Set exercise:
Write each line out exactly, leaving none out.

3D scene scripts
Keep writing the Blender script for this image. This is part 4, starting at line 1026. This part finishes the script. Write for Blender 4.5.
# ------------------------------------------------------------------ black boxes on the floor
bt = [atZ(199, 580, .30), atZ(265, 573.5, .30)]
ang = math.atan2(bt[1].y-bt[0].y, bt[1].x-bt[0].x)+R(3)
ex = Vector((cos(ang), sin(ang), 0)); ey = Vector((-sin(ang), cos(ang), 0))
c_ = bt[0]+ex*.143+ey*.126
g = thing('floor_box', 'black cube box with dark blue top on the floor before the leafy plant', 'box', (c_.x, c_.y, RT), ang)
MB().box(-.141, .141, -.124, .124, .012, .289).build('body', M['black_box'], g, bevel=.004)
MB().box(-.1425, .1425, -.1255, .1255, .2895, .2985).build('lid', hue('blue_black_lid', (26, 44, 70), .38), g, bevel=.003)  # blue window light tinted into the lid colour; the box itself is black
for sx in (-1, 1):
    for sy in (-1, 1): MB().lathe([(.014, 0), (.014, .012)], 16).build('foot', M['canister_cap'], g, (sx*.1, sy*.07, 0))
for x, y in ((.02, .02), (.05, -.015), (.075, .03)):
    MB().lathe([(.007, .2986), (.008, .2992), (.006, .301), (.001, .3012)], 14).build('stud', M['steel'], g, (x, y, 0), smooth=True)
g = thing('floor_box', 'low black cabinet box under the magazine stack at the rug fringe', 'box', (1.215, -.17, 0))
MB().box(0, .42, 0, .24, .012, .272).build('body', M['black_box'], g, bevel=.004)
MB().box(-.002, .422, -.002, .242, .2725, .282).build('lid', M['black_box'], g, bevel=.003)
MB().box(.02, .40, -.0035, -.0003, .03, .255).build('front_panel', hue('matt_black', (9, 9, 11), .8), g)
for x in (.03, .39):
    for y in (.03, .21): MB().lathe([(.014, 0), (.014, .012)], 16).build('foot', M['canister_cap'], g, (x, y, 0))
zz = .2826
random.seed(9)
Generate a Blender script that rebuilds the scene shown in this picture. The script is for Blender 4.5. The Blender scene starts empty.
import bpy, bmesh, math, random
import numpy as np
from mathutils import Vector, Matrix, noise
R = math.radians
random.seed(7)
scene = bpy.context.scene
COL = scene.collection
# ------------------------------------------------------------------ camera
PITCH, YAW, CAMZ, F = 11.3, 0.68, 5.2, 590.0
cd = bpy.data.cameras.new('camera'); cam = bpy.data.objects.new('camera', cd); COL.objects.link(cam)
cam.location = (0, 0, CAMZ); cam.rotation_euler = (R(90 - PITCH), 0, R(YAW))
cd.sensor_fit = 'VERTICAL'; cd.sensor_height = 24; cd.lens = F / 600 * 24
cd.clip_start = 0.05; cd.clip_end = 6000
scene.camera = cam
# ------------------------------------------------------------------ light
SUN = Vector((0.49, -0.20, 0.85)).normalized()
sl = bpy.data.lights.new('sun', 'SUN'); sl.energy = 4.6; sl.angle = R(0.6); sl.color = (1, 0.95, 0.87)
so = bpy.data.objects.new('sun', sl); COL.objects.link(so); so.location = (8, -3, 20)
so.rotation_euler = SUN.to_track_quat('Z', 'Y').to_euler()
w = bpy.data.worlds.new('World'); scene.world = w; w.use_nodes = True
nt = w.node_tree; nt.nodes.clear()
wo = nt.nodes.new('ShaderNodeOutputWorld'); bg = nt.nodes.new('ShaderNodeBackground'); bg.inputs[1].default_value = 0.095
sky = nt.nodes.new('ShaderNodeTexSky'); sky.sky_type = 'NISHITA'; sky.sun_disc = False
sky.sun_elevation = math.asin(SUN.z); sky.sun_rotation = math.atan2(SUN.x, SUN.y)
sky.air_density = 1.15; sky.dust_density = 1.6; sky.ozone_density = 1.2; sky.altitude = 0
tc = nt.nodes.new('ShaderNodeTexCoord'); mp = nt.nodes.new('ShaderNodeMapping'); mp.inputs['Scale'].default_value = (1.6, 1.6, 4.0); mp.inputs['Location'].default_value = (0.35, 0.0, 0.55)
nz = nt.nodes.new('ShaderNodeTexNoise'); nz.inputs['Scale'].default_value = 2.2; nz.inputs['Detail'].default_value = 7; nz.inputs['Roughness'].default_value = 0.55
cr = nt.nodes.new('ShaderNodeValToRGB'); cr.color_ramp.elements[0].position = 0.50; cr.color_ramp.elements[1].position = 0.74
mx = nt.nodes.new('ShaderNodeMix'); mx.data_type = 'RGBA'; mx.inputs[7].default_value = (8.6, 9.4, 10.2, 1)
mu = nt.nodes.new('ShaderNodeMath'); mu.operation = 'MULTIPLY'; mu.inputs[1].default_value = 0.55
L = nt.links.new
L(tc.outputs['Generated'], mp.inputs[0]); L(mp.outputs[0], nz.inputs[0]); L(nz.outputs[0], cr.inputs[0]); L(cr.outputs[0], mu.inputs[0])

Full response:
Keep writing the Blender script for this image. This is part 4, starting at line 1026. This part finishes the script. Write for Blender 4.5.
# ------------------------------------------------------------------ black boxes on the floor
bt = [atZ(199, 580, .30), atZ(265, 573.5, .30)]
ang = math.atan2(bt[1].y-bt[0].y, bt[1].x-bt[0].x)+R(3)
ex = Vector((cos(ang), sin(ang), 0)); ey = Vector((-sin(ang), cos(ang), 0))
c_ = bt[0]+ex*.143+ey*.126
g = thing('floor_box', 'black cube box with dark blue top on the floor before the leafy plant', 'box', (c_.x, c_.y, RT), ang)
MB().box(-.141, .141, -.124, .124, .012, .289).build('body', M['black_box'], g, bevel=.004)
MB().box(-.1425, .1425, -.1255, .1255, .2895, .2985).build('lid', hue('blue_black_lid', (26, 44, 70), .38), g, bevel=.003)  # blue window light tinted into the lid colour; the box itself is black
for sx in (-1, 1):
    for sy in (-1, 1): MB().lathe([(.014, 0), (.014, .012)], 16).build('foot', M['canister_cap'], g, (sx*.1, sy*.07, 0))
for x, y in ((.02, .02), (.05, -.015), (.075, .03)):
    MB().lathe([(.007, .2986), (.008, .2992), (.006, .301), (.001, .3012)], 14).build('stud', M['steel'], g, (x, y, 0), smooth=True)
g = thing('floor_box', 'low black cabinet box under the magazine stack at the rug fringe', 'box', (1.215, -.17, 0))
MB().box(0, .42, 0, .24, .012, .272).build('body', M['black_box'], g, bevel=.004)
MB().box(-.002, .422, -.002, .242, .2725, .282).build('lid', M['black_box'], g, bevel=.003)
MB().box(.02, .40, -.0035, -.0003, .03, .255).build('front_panel', hue('matt_black', (9, 9, 11), .8), g)
for x in (.03, .39):
    for y in (.03, .21): MB().lathe([(.014, 0), (.014, .012)], 16).build('foot', M['canister_cap'], g, (x, y, 0))
zz = .2826
random.seed(9)
Generate a Blender script that rebuilds the scene shown in this picture. The script is for Blender 4.5. The Blender scene starts empty.
import bpy, bmesh, math, random
import numpy as np
from mathutils import Vector, Matrix, noise
R = math.radians
random.seed(7)
scene = bpy.context.scene
COL = scene.collection
# ------------------------------------------------------------------ camera
PITCH, YAW, CAMZ, F = 11.3, 0.68, 5.2, 590.0
cd = bpy.data.cameras.new('camera'); cam = bpy.data.objects.new('camera', cd); COL.objects.link(cam)
cam.location = (0, 0, CAMZ); cam.rotation_euler = (R(90 - PITCH), 0, R(YAW))
cd.sensor_fit = 'VERTICAL'; cd.sensor_height = 24; cd.lens = F / 600 * 24
cd.clip_start = 0.05; cd.clip_end = 6000
scene.camera = cam
# ------------------------------------------------------------------ light
SUN = Vector((0.49, -0.20, 0.85)).normalized()
sl = bpy.data.lights.new('sun', 'SUN'); sl.energy = 4.6; sl.angle = R(0.6); sl.color = (1, 0.95, 0.87)
so = bpy.data.objects.new('sun', sl); COL.objects.link(so); so.location = (8, -3, 20)
so.rotation_euler = SUN.to_track_quat('Z', 'Y').to_euler()
w = bpy.data.worlds.new('World'); scene.world = w; w.use_nodes = True
nt = w.node_tree; nt.nodes.clear()
wo = nt.nodes.new('ShaderNodeOutputWorld'); bg = nt.nodes.new('ShaderNodeBackground'); bg.inputs[1].default_value = 0.095
sky = nt.nodes.new('ShaderNodeTexSky'); sky.sky_type = 'NISHITA'; sky.sun_disc = False
sky.sun_elevation = math.asin(SUN.z); sky.sun_rotation = math.atan2(SUN.x, SUN.y)
sky.air_density = 1.15; sky.dust_density = 1.6; sky.ozone_density = 1.2; sky.altitude = 0
tc = nt.nodes.new('ShaderNodeTexCoord'); mp = nt.nodes.new('ShaderNodeMapping'); mp.inputs['Scale'].default_value = (1.6, 1.6, 4.0); mp.inputs['Location'].default_value = (0.35, 0.0, 0.55)
nz = nt.nodes.new('ShaderNodeTexNoise'); nz.inputs['Scale'].default_value = 2.2; nz.inputs['Detail'].default_value = 7; nz.inputs['Roughness'].default_value = 0.55
cr = nt.nodes.new('ShaderNodeValToRGB'); cr.color_ramp.elements[0].position = 0.50; cr.color_ramp.elements[1].position = 0.74
mx = nt.nodes.new('ShaderNodeMix'); mx.data_type = 'RGBA'; mx.inputs[7].default_value = (8.6, 9.4, 10.2, 1)
mu = nt.nodes.new('ShaderNodeMath'); mu.operation = 'MULTIPLY'; mu.inputs[1].default_value = 0.55
L = nt.links.new
L(tc.outputs['Generated'], mp.inputs[0]); L(mp.outputs[0], nz.inputs[0]); L(nz.outputs[0], cr.inputs[0]); L(cr.outputs[0], mu.inputs[0])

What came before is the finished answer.